Sunday, March 8, 2015

Alienating your Cousins

Want to kick kinsmanship right in the fucking teeth? Sick of all these familiar connection clogging your flow? Well let's fix that.

Let's talk religion! Let's talk politics! Let's talk about how I think you should raise your kids! Let's get into some really personal details about your reproductive organs!

This is where I found myself this last weekend. All these topics reared their festival little heads at a wedding in Alabama where my fair cousin Tammy was marrying her high school sweetheart. Let's call him Lou. (Short for Loser.) Flying in Friday, I was happy to have trekked a thousand miles to be there and today, Sunday, I'm thinking I should ask for a family divorce. Or at least we need to see other people. 

When two families come together you are bound to get sparks but this evening was overly fire filled. Mother of the groom got way to happy and grabbed my tit, which I'm only half sure it was an accident. The brother was burning the dance floor with his Riverdance and then (after 3 more Jim Beams and Coke) he was working it like an chickenhead in a Wiz Kalifa video. His Dick Swing up on Nana was impressive. 

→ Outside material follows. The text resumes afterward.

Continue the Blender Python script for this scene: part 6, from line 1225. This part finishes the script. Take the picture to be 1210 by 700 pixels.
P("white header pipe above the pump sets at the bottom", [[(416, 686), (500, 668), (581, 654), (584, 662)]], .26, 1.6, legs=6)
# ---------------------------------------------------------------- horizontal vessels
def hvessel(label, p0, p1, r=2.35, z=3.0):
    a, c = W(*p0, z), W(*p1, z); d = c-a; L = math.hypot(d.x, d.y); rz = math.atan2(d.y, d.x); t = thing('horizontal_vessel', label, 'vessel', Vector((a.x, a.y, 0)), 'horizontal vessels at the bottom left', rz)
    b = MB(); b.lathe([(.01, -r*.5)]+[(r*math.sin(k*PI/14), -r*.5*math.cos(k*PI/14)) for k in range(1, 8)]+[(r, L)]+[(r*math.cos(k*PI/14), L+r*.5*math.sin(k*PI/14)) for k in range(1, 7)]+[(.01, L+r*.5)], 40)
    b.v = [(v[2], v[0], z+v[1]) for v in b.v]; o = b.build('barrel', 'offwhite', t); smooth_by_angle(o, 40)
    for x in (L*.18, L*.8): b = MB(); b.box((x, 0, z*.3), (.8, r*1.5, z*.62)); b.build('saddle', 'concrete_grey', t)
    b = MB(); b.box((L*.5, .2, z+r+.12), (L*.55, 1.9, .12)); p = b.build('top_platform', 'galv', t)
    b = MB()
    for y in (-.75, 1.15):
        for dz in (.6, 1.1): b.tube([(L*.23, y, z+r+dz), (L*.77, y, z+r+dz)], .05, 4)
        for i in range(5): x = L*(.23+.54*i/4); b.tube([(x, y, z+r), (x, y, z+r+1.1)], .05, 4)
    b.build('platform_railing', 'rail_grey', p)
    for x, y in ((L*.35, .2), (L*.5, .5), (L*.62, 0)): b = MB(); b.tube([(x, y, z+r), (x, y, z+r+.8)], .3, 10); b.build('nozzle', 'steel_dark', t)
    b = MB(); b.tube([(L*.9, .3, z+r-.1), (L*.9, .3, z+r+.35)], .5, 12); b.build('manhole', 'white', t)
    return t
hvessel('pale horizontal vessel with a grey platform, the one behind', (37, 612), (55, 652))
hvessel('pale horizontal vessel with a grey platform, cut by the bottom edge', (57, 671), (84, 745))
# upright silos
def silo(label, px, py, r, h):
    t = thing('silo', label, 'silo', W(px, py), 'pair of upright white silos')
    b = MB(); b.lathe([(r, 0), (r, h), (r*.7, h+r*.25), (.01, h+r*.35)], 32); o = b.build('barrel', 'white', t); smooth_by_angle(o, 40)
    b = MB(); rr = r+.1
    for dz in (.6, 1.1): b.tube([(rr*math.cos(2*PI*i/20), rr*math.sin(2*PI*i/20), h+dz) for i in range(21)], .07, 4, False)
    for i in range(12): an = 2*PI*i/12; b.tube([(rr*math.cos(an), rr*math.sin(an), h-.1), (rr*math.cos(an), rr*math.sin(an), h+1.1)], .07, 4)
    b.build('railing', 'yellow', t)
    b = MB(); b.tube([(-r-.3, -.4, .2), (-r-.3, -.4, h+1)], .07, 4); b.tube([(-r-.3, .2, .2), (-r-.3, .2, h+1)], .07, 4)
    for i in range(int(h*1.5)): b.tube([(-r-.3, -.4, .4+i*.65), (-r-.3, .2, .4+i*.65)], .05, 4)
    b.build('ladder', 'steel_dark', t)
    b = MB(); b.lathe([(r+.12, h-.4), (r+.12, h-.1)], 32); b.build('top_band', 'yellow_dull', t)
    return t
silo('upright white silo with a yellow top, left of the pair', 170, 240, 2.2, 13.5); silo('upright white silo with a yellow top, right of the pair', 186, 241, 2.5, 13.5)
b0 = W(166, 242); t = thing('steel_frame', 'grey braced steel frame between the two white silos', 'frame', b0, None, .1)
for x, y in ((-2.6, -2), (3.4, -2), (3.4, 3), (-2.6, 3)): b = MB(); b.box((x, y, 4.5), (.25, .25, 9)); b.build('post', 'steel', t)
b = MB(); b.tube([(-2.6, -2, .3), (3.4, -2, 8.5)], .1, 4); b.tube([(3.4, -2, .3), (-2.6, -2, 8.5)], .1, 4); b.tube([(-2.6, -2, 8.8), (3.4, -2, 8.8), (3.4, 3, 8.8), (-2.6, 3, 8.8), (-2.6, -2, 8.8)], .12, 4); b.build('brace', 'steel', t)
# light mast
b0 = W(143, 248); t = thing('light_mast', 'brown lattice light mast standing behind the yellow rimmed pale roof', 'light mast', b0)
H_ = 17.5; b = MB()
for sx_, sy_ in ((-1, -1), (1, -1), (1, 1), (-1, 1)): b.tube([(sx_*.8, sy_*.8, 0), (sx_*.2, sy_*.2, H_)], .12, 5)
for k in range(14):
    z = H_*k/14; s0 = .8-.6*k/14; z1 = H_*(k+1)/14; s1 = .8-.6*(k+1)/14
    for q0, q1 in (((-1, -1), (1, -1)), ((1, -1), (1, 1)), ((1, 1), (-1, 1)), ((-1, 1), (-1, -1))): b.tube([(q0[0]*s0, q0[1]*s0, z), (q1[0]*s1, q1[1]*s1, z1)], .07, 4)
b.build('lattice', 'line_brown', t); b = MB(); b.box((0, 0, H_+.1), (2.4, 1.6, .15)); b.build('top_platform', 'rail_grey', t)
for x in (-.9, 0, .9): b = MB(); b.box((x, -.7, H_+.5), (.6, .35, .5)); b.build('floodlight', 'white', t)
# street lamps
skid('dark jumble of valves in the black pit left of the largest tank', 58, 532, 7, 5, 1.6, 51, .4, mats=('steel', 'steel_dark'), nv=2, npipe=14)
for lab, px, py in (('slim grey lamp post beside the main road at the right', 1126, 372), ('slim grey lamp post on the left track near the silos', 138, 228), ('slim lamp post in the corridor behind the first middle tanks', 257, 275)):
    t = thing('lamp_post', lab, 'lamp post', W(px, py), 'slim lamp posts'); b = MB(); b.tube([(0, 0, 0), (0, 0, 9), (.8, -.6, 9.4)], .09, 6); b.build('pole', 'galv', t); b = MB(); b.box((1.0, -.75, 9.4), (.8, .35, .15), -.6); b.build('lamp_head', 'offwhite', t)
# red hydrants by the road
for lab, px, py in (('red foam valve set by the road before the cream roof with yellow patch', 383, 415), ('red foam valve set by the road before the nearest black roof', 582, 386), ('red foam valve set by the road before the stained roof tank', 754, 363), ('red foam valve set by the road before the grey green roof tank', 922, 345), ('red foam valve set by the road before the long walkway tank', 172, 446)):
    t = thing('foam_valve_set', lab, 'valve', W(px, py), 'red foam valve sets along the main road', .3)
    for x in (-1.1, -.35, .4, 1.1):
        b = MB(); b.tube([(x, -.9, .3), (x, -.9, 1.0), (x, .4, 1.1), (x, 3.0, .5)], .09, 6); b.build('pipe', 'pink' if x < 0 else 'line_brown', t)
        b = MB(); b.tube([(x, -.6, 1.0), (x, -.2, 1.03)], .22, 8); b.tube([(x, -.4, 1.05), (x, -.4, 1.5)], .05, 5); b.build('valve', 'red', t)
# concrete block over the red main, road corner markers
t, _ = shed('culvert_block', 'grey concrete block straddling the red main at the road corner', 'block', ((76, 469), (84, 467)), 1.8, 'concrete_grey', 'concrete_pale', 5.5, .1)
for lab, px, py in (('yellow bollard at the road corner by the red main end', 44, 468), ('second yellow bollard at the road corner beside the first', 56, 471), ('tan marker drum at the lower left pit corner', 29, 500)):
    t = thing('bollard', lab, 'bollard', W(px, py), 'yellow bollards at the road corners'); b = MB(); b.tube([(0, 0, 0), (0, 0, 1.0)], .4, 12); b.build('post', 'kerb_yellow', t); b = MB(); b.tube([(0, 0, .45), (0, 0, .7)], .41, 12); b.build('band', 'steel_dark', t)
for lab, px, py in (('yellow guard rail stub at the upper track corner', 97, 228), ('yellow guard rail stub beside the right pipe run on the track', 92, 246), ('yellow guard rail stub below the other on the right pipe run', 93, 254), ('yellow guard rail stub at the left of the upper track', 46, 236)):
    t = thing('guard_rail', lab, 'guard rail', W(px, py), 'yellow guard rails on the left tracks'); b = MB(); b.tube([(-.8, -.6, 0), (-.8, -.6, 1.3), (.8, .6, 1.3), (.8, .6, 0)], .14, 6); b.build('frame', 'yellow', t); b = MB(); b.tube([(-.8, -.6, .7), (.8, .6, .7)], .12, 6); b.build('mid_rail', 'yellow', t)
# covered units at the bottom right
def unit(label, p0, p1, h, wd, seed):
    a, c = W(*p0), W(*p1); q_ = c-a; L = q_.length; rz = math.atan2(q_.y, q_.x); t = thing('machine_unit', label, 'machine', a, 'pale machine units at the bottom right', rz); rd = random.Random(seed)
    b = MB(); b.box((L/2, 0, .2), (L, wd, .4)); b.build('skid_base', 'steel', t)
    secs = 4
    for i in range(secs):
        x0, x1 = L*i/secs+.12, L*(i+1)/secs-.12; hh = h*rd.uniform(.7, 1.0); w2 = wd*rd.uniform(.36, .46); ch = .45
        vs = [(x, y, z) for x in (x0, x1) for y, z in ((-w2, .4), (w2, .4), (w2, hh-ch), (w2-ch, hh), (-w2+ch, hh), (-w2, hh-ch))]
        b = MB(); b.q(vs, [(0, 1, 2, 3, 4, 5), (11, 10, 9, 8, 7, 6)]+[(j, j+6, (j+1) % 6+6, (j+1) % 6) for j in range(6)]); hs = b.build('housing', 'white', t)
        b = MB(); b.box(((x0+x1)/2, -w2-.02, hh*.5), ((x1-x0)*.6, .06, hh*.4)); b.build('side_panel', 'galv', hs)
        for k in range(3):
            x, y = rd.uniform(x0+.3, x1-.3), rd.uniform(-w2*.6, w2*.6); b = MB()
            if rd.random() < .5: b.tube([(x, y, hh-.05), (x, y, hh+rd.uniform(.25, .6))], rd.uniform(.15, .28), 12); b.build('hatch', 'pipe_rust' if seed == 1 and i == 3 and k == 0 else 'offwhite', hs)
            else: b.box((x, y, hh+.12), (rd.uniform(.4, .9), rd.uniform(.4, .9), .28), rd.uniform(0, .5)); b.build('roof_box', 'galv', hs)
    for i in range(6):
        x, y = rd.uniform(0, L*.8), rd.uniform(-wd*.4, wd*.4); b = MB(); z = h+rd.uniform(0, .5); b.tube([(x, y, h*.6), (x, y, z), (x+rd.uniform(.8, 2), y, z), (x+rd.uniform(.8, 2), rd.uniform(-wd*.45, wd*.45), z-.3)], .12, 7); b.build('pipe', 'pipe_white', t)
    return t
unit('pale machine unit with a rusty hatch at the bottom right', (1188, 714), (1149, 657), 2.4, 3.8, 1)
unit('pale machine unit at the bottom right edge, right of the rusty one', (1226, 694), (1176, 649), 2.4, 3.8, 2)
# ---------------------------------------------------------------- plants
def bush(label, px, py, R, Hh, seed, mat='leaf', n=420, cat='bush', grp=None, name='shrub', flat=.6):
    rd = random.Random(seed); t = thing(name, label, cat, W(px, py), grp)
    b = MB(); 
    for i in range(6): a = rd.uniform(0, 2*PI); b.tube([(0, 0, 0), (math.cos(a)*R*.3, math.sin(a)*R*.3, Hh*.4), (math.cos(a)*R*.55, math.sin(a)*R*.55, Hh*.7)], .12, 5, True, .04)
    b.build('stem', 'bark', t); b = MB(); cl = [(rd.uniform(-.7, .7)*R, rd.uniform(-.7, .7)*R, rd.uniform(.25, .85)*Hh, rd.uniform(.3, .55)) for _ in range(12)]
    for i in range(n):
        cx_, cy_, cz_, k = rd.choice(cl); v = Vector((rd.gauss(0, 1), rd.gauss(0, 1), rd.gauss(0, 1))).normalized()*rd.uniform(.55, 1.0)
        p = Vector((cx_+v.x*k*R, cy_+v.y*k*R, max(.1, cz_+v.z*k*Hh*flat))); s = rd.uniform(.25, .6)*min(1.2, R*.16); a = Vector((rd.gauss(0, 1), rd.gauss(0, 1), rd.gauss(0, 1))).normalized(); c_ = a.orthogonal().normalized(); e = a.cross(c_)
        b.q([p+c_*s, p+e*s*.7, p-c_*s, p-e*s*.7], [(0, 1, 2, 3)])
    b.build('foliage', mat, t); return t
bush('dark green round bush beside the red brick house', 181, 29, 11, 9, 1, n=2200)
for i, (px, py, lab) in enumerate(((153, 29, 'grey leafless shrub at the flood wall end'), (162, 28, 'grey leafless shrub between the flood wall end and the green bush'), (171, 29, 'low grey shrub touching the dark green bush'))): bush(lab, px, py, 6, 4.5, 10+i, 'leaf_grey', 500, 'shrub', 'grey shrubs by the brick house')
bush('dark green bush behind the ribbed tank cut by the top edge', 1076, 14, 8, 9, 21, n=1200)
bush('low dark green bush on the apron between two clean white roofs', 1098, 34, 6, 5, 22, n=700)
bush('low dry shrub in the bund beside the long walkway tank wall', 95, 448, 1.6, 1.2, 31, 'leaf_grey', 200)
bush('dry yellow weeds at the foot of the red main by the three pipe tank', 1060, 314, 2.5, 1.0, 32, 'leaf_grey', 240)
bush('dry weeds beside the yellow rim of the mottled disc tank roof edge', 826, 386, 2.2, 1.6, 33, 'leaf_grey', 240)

Needless to say, I drank way too much. I think I probably cursed too much. I know I told one of the grooms friends that I was a stripper. I told another one I was a buyer for a Vegas hotel chain. Then, as you do when you're drunk and bored at a wedding in Alabama, I sold the busboy my panties. They weren't my favorite pair or anything so don't cry for me.

So I'm hungover at this airport without much else to say except this - Always pack one more pair of underwear than you think you need because you never know when you'll want to sell them to a stranger.